The mockery project supports the most recent TWO stable Go versions. Testing matrices will only run on the two most recent stable Go versions. However, given the Go backwards-compatibility guarantee, it's very likely projects built off of older Go 1.x syntax will continue to work in perpetuity.(1)

  1. The caveat, being noted, is the same as the above linked backwards compatibility guarantee:

    There are a few qualifications to that. First, compatibility means source compatibility. When you update to a new version of Go, you do have to recompile your code. Second, we can add new APIs, but not in a way that breaks existing code.

    The end of the document warns, “[It] is impossible to guarantee that no future change will break any program.” Then it lays out a number of reasons why programs might still break.

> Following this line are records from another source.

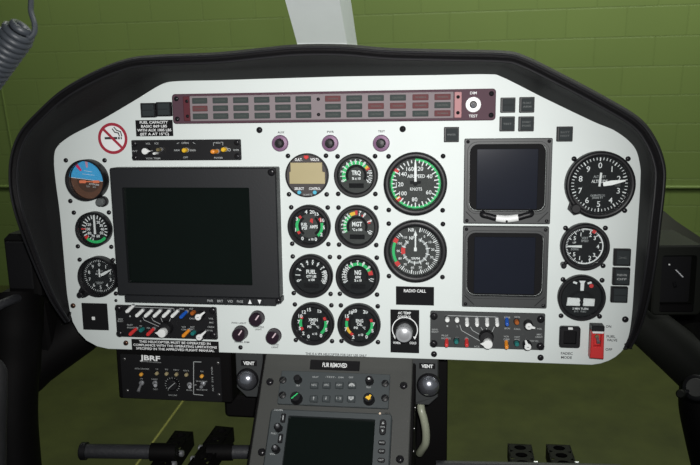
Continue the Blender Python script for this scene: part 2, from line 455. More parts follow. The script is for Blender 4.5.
gauge_b(309.1, 226.3, 'round twin gauge reading FUEL PSI and AMPS with green arcs, below the digital clock',
        [(-115, -55, GRN), (-128, -113, RED), (-52, -40, RED), (75, 140, GRN), (52, 70, RED)],
        [(-60, '3'), (-105, '1'), (-150, '0'), (-12, '4'), (12, '20'), (32, '15'), (66, '10'), (95, '5'), (125, '2'), (155, '0')],
        [('FUEL', -.24, .07, .15, .30), ('PSI', -.24, -.10, .13, .24), ('AMPS', .20, -.03, .15, .38), ('x 10', .06, -.62, .11, .24)], 'grey')
gauge_b(312.8, 323.8, 'round twin gauge reading XMSN OIL, bottom of the first gauge column',
        [(-108, -72, GRN), (-70, -58, RED), (-124, -110, RED), (78, 142, GRN), (60, 74, RED)],
        [(-15, '15'), (-38, '12'), (-60, '10'), (-85, '7'), (-112, '5'), (-136, '2'), (-160, '0'), (28, '15'), (85, '7'), (115, '5'), (148, '0')],
        [('XMSN', 0, .17, .15, .44), ('OIL', 0, .0, .14, .26), ('PSI', -.18, -.17, .11, .18), ('°C', .20, -.17, .11, .14), ('x 10', .06, -.50, .11, .24)])
gauge_b(359, 324.8, 'round twin gauge reading ENG OIL with a yellow lower arc, bottom of second column',
        [(-105, -76, GRN), (-74, -62, RED), (-135, -105, YEL), (-150, -135, RED), (80, 145, GRN), (64, 78, RED)],
        [(-18, '20'), (-34, '18'), (-56, '15'), (-112, '7'), (-155, '2'), (26, '20'), (88, '7'), (115, '5'), (150, '0')],
        [('ENG', .02, .17, .15, .34), ('OIL', .02, .0, .14, .26), ('PSI', -.16, -.17, .11, .18), ('°C', .22, -.17, .11, .14), ('x 10', .06, -.50, .11, .24)])
# ---- digital clock / volt meter
t = gauge(307, 175.3, 22, 'digital_clock', 'round digital clock with a blank tan display and two cyan buttons', 'clock', None, top=.005, dialz=.004, ri=.93, soff=.0245)
R = t.R; z = t.dz; d = MB(); d.disc(0, 0, R*.94, z, mat('clock_face', (.045, .038, .038), .6))
d.text('O.A.T.', -R*.36, R*.72, R*.12, z+.0003, WHT, R*.34, bold=.03); d.text('VOLTS', R*.38, R*.72, R*.12, z+.0003, WHT, R*.40, bold=.03)
d.text('SELECT', -R*.36, -R*.60, R*.11, z+.0003, WHT, R*.44, bold=.02); d.text('CONTROL', R*.36, -R*.60, R*.11, z+.0003, WHT, R*.54, bold=.02); d.text('QUARTZ', R*.02, -R*.88, R*.08, z+.0003, DWHT, R*.44)
t.part('dial', d)
b = MB(); b.prism([(R*x, R*y) for x, y in ((-.80, -.38), (.84, -.38), (.84, .14), (.72, .18), (.72, .58), (-.74, .58), (-.74, .18), (-.80, .14))], z, z+.0012, LCD, .0003)
t.part('display', b, label='blank tan liquid crystal display')
for sx in (-1, 1):
    b = MB(); b.cyl(sx*R*.36, -R*.77, R*.09, z, z+.002, CYAN, 16, .0004); t.part('button', b, label='small cyan button')
b = MB(); b.prism([(-R*.10, R*.90), (-R*.11, R*.80), (0, R*.72), (R*.11, R*.80), (R*.10, R*.90)][::1], z, z+.002, RED, .0004); t.part('red_button', b, label='small red button at the top')

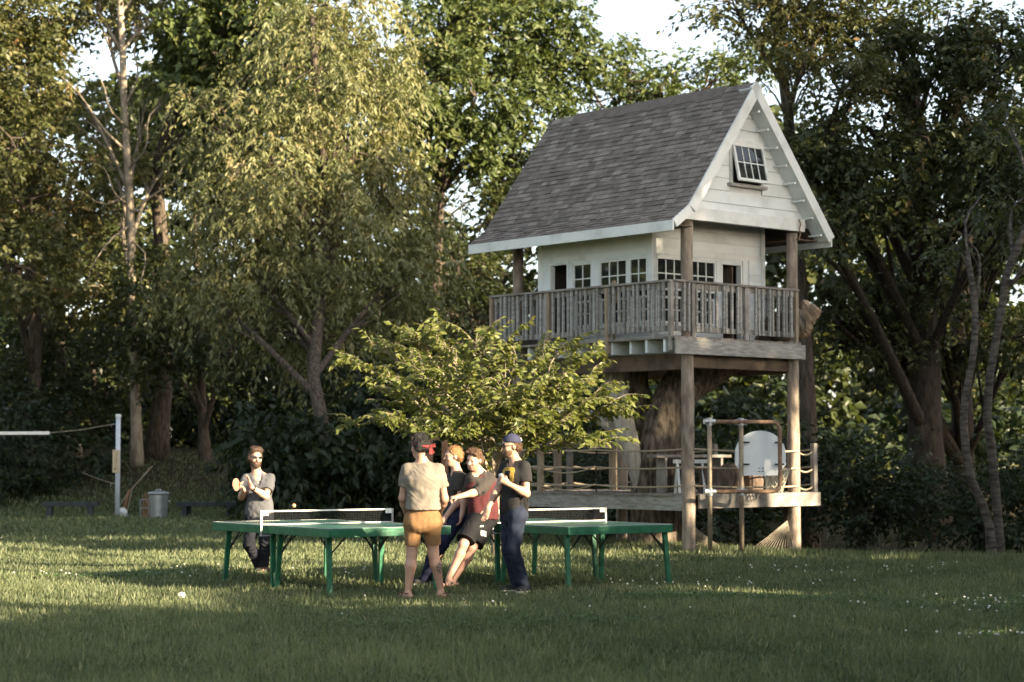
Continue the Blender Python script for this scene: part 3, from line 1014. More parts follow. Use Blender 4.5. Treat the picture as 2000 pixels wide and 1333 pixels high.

    For example, it makes sense that if your program depends on a buggy behavior and we fix the bug, your program will break. But we try very hard to break as little as possible and keep Go boring. There are two main approaches we’ve used so far: API checking and testing.

Go Syntax Updates

When Go releases new syntax, there are two approaches that the mockery project will take:

Mockery does not need to interact with the new syntax

In such cases, the mockery project only needs to upgrade its golang.org/x/tools dependency. This is necessary for the parsing step to simply not fail if it encounters new syntax. If mockery does not need to interact or understand this syntax, this dependency upgrade is likely all that's needed.

Take for example the problems mentioned [here] when mockery upgraded to go 1.24 in its go.mod file. In this situation, the project maintainers wanted to allow mockery to not crash when it parses syntax containing generic type alias syntax. However, the project did not parse this syntax, so the only thing we needed to do was upgrade golang.org/x/tools.

Mockery does need to interact with the new syntax

This situation was encountered in Go 1.18 when generics were introduced. In this case, the project needed to be upgraded to go 1.18 because mockery now had to directly parse and interpret generic types through the go/ast package. This was needed in conjunction with an upgrade of golang.org/x/tools that handles the actual parsing into go/ast data.

It's possible in future versions of Go that only the toolchain directive needs to be upgraded to allow mockery to use a more recent go/ast package. The purposes of the go directive is supposed to inform the compiler what features of the Go language the module uses in its own syntax, so in this case as long as mockery does not itself use generics, it can parse generic type information from other projects without needing to pin its go directive to the relevant version.